### EXERCISE REQUIREMENTS
Find how many lines in the material contain "scene"; your answer should be that number alone.

— START —

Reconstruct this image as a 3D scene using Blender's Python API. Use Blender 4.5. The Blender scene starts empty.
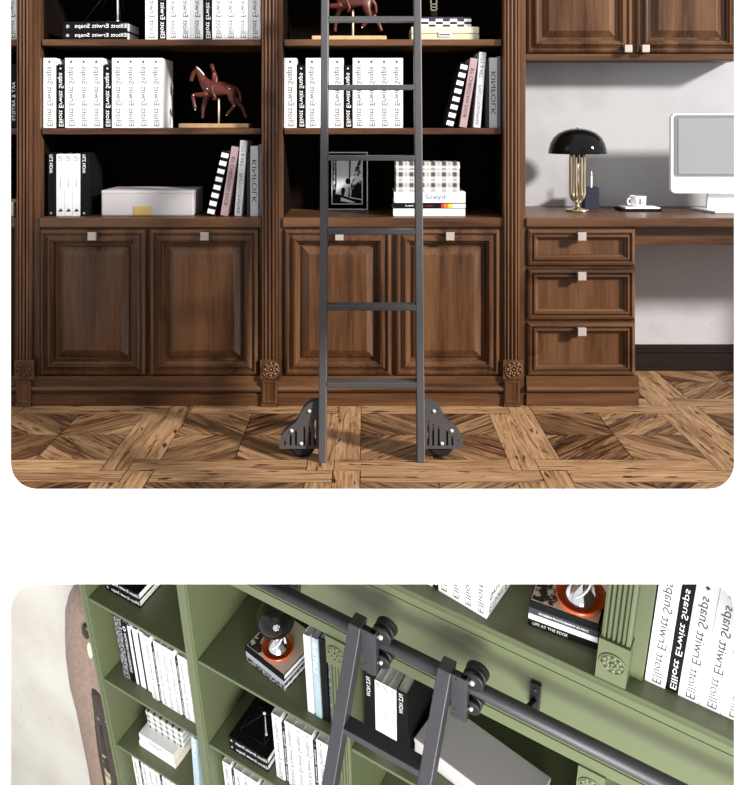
import bpy, bmesh, math, random
from mathutils import Vector, Matrix, Euler

random.seed(7)
SC = bpy.context.scene
COL = SC.collection
PI = math.pi
I4 = Matrix.Identity(4)

# ------------------------------------------------------------------ camera
F_PX, CX, CY, EYE = 920.0, 365.0, 124.0, 1.146
cam_d = bpy.data.cameras.new('camera')
cam = bpy.data.objects.new('camera', cam_d)
COL.objects.link(cam)
cam.location = (0, 0, EYE)
cam.rotation_euler = (PI / 2, 0, 0)
cam_d.sensor_fit = 'VERTICAL'
cam_d.sensor_height = 36.0
cam_d.sensor_width = 36.0
cam_d.lens = F_PX * 36.0 / 785.0
cam_d.shift_x = (375.0 - CX) / 785.0
cam_d.shift_y = (CY - 392.5) / 785.0
cam_d.clip_start = 0.05
SC.camera = cam


def X(px, Y):
    return (px - CX) * Y / F_PX


def Z(py, Y):
    return EYE - (py - CY) * Y / F_PX


# ------------------------------------------------------------------ node materials
def new_mat(name):
    m = bpy.data.materials.new(name)
    m.use_nodes = True
    nt = m.node_tree
    b = nt.nodes['Principled BSDF']
    return m, nt, b


def N(nt, kind, **kw):
    n = nt.nodes.new(kind)
    for k, v in kw.items():
        setattr(n, k, v)
    return n


def ramp(nt, stops):
    r = N(nt, 'ShaderNodeValToRGB')
    e = r.color_ramp.elements
    while len(e) < len(stops):
        e.new(0.5)
    for i, (p, c) in enumerate(stops):
        e[i].position = p
        e[i].color = (c[0], c[1], c[2], 1)
    return r


def plain(name, col, rough=0.5, metal=0.0, spec=0.5, noise=0.04, nscale=30, coat=0.0, bump=0.0):
    m, nt, b = new_mat(name)
    tc = N(nt, 'ShaderNodeTexCoord')
    no = N(nt, 'ShaderNodeTexNoise')
    no.inputs['Scale'].default_value = nscale
    no.inputs['Detail'].default_value = 3
    nt.links.new(tc.outputs['Object'], no.inputs['Vector'])
    lo = [max(0, c * (1 - noise)) for c in col]
    hi = [min(1, c * (1 + noise)) for c in col]
    r = ramp(nt, [(0.3, lo), (0.7, hi)])
    nt.links.new(no.outputs['Fac'], r.inputs['Fac'])
    nt.links.new(r.outputs['Color'], b.inputs['Base Color'])
    b.inputs['Roughness'].default_value = rough
    b.inputs['Metallic'].default_value = metal
    b.inputs['Specular IOR Level'].default_value = spec
    b.inputs['Coat Weight'].default_value = coat
    if bump:
        bp = N(nt, 'ShaderNodeBump')
        bp.inputs['Strength'].default_value = bump
        bp.inputs['Distance'].default_value = 0.002
        nt.links.new(no.outputs['Fac'], bp.inputs['Height'])
        nt.links.new(bp.outputs['Normal'], b.inputs['Normal'])
    return m


def wood(name, dark, mid, light, grain='Z', rough=0.32, scale=1.0, bands=0.66, spec=0.32):
    """walnut: fine streaks along the grain plus broad colour bands across it"""
    m, nt, b = new_mat(name)
    L = nt.links.new
    tc = N(nt, 'ShaderNodeTexCoord')
    oi = N(nt, 'ShaderNodeObjectInfo')
    ad = N(nt, 'ShaderNodeVectorMath', operation='MULTIPLY_ADD')
    comb = N(nt, 'ShaderNodeCombineXYZ')
    for i in range(3):
        L(oi.outputs['Random'], comb.inputs[i])
    L(comb.outputs[0], ad.inputs[0])
    ad.inputs[1].default_value = (13.1, 7.7, 21.3)
    L(tc.outputs['Object'], ad.inputs[2])
    mp = N(nt, 'ShaderNodeMapping')
    L(ad.outputs[0], mp.inputs['Vector'])
    a, c = 1.1 * scale, 17.0 * scale
    mp.inputs['Scale'].default_value = {'X': (a, c, c), 'Y': (c, a, c), 'Z': (c, c, a)}[grain]
    n1 = N(nt, 'ShaderNodeTexNoise')
    n1.inputs['Scale'].default_value = 0.55
    n1.inputs['Detail'].default_value = 2.5
    n1.inputs['Distortion'].default_value = 0.5
    L(mp.outputs[0], n1.inputs['Vector'])
    n2 = N(nt, 'ShaderNodeTexNoise')
    n2.inputs['Scale'].default_value = 5.0
    n2.inputs['Detail'].default_value = 5
    n2.inputs['Roughness'].default_value = 0.65
    L(mp.outputs[0], n2.inputs['Vector'])
    mx = N(nt, 'ShaderNodeMix', data_type='FLOAT')
    mx.inputs[0].default_value = 1 - bands
    L(n1.outputs['Fac'], mx.inputs[2])
    L(n2.outputs['Fac'], mx.inputs[3])
    r = ramp(nt, [(0.33, dark), (0.45, mid), (0.62, light)])
    L(mx.outputs[0], r.inputs['Fac'])
    L(r.outputs['Color'], b.inputs['Base Color'])
    b.inputs['Roughness'].default_value = rough
    b.inputs['Specular IOR Level'].default_value = spec
    bp = N(nt, 'ShaderNodeBump')
    bp.inputs['Strength'].default_value = 0.12
    bp.inputs['Distance'].default_value = 0.001
    L(n2.outputs['Fac'], bp.inputs['Height'])
    L(bp.outputs['Normal'], b.inputs['Normal'])
    return m


def plank_mat():
    """oak floor: 'grain' UVs run along each plank, 'tone' is the plank's own shade of wood"""
    m, nt, b = new_mat('oak_parquet')
    L = nt.links.new
    uv = N(nt, 'ShaderNodeUVMap', uv_map='grain')
    at = N(nt, 'ShaderNodeAttribute', attribute_name='tone')
    mp = N(nt, 'ShaderNodeMapping')
    mp.inputs['Scale'].default_value = (3.0, 38, 1)
    L(uv.outputs[0], mp.inputs['Vector'])
    n1 = N(nt, 'ShaderNodeTexNoise')
    n1.inputs['Scale'].default_value = 1.0
    n1.inputs['Detail'].default_value = 6
    n1.inputs['Roughness'].default_value = 0.62
    n1.inputs['Distortion'].default_value = 1.8
    L(mp.outputs[0], n1.inputs['Vector'])
    mp2 = N(nt, 'ShaderNodeMapping')
    mp2.inputs['Scale'].default_value = (9, 40, 1)
    L(uv.outputs[0], mp2.inputs['Vector'])
    n2 = N(nt, 'ShaderNodeTexNoise')
    n2.inputs['Scale'].default_value = 1.0
    n2.inputs['Detail'].default_value = 2
    L(mp2.outputs[0], n2.inputs['Vector'])
    light = ramp(nt, [(0.32, (0.080, 0.032, 0.012)), (0.45, (0.290, 0.158, 0.076)), (0.68, (0.46, 0.295, 0.162))])
    darkr = ramp(nt, [(0.40, (0.010, 0.0036, 0.0015)), (0.50, (0.082, 0.031, 0.012)), (0.66, (0.27, 0.142, 0.064))])
    L(n1.outputs['Fac'], light.inputs['Fac'])
    L(n1.outputs['Fac'], darkr.inputs['Fac'])
    mx = N(nt, 'ShaderNodeMix', data_type='RGBA')
    L(at.outputs['Fac'], mx.inputs[0])
    L(darkr.outputs['Color'], mx.inputs[6])
    L(light.outputs['Color'], mx.inputs[7])
    # knots and dark wear specks
    sp = ramp(nt, [(0.63, (0, 0, 0)), (0.69, (1, 1, 1))])
    L(n2.outputs['Fac'], sp.inputs['Fac'])
    mx2 = N(nt, 'ShaderNodeMix', data_type='RGBA')
    L(sp.outputs['Color'], mx2.inputs[0])
    L(mx.outputs[2], mx2.inputs[6])
    mx2.inputs[7].default_value = (0.045, 0.02, 0.01, 1)
    L(mx2.outputs[2], b.inputs['Base Color'])
    b.inputs['Roughness'].default_value = 0.5
    b.inputs['Specular IOR Level'].default_value = 0.25
    return m


def plaster(name, base, blot, rough=0.85, s=2.2):
    m, nt, b = new_mat(name)
    L = nt.links.new
    tc = N(nt, 'ShaderNodeTexCoord')
    n1 = N(nt, 'ShaderNodeTexNoise')
    n1.inputs['Scale'].default_value = s
    n1.inputs['Detail'].default_value = 8
    n1.inputs['Roughness'].default_value = 0.6
    L(tc.outputs['Object'], n1.inputs['Vector'])
    n2 = N(nt, 'ShaderNodeTexNoise')
    n2.inputs['Scale'].default_value = s * 14
    n2.inputs['Detail'].default_value = 3
    L(tc.outputs['Object'], n2.inputs['Vector'])
    r = ramp(nt, [(0.36, blot), (0.58, base)])
    L(n1.outputs['Fac'], r.inputs['Fac'])
    sp = ramp(nt, [(0.70, (0, 0, 0)), (0.76, (1, 1, 1))])
    L(n2.outputs['Fac'], sp.inputs['Fac'])
    mx = N(nt, 'ShaderNodeMix', data_type='RGBA')
    L(sp.outputs['Color'], mx.inputs[0])
    L(r.outputs['Color'], mx.inputs[6])
    mx.inputs[7].default_value = tuple(c * 0.8 for c in blot) + (1,)
    L(mx.outputs[2], b.inputs['Base Color'])
    b.inputs['Roughness'].default_value = rough
    b.inputs['Specular IOR Level'].default_value = 0.2
    return m


def glass_mat(name, col, rough=0.02, ior=1.45):
    m, nt, b = new_mat(name)
    b.inputs['Base Color'].default_value = col + (1,)
    b.inputs['Transmission Weight'].default_value = 1.0
    b.inputs['Roughness'].default_value = rough
    b.inputs['IOR'].default_value = ior
    return m


def check_mat(name, ca, cb, sx, sz):
    m, nt, b = new_mat(name)
    tc = N(nt, 'ShaderNodeTexCoord')
    mp = N(nt, 'ShaderNodeMapping')
    mp.inputs['Scale'].default_value = (sx, 0.001, sz)
    mp.inputs['Location'].default_value = (0.001, 0.5, 0.001)
    ck = N(nt, 'ShaderNodeTexChecker')
    ck.inputs['Scale'].default_value = 1.0
    ck.inputs['Color1'].default_value = ca + (1,)
    ck.inputs['Color2'].default_value = cb + (1,)
    nt.links.new(tc.outputs['Object'], mp.inputs['Vector'])
    nt.links.new(mp.outputs[0], ck.inputs['Vector'])
    nt.links.new(ck.outputs['Color'], b.inputs['Base Color'])
    b.inputs['Roughness'].default_value = 0.6
    return m


def plaid_mat(name, pitch, ox=0.0, oz=0.0):
    """off-white cloth printed with grey bands both ways, darkest where bands cross"""
    m, nt, b = new_mat(name)
    L = nt.links.new
    tc = N(nt, 'ShaderNodeTexCoord')
    sx = N(nt, 'ShaderNodeSeparateXYZ')
    L(tc.outputs['Object'], sx.inputs[0])

    def band(out, off):
        a0 = N(nt, 'ShaderNodeMath', operation='SUBTRACT')
        a0.inputs[1].default_value = off
        L(out, a0.inputs[0])
        a = N(nt, 'ShaderNodeMath', operation='MULTIPLY')
        a.inputs[1].default_value = 2 * PI / pitch
        L(a0.outputs[0], a.inputs[0])
        c = N(nt, 'ShaderNodeMath', operation='COSINE')
        L(a.outputs[0], c.inputs[0])
        mr = N(nt, 'ShaderNodeMapRange')
        mr.inputs[1].default_value = -1
        L(c.outputs[0], mr.inputs[0])
        r2 = ramp(nt, [(0.0, (0.35, 0.35, 0.35)), (0.10, (0.0, 0.0, 0.0)), (0.48, (0, 0, 0)), (0.84, (1, 1, 1))])
        L(mr.outputs[0], r2.inputs['Fac'])
        return r2.outputs['Color']
    bx = band(sx.outputs[0], ox)
    bz = band(sx.outputs[2], oz)
    mxy = N(nt, 'ShaderNodeMath', operation='MAXIMUM')
    L(bz, mxy.inputs[0])
    mxy.inputs[1].default_value = 0.0
    mu = N(nt, 'ShaderNodeMath', operation='MULTIPLY')
    L(bx, mu.inputs[0])
    L(mxy.outputs[0], mu.inputs[1])
    ad = N(nt, 'ShaderNodeMath', operation='ADD')
    L(bx, ad.inputs[0])
    L(mxy.outputs[0], ad.inputs[1])
    sc = N(nt, 'ShaderNodeMath', operation='MULTIPLY')
    L(ad.outputs[0], sc.inputs[0])
    sc.inputs[1].default_value = 0.16
    s2 = N(nt, 'ShaderNodeMath', operation='MULTIPLY_ADD')
    L(mu.outputs[0], s2.inputs[0])
    s2.inputs[1].default_value = 0.6
    L(sc.outputs[0], s2.inputs[2])
    r = ramp(nt, [(0.0, (0.72, 0.71, 0.68)), (0.20, (0.42, 0.41, 0.40)), (0.90, (0.055, 0.055, 0.055))])
    L(s2.outputs[0], r.inputs['Fac'])
    L(r.outputs['Color'], b.inputs['Base Color'])
    b.inputs['Roughness'].default_value = 0.8
    return m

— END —

### RESULT FOR THIS TASK
2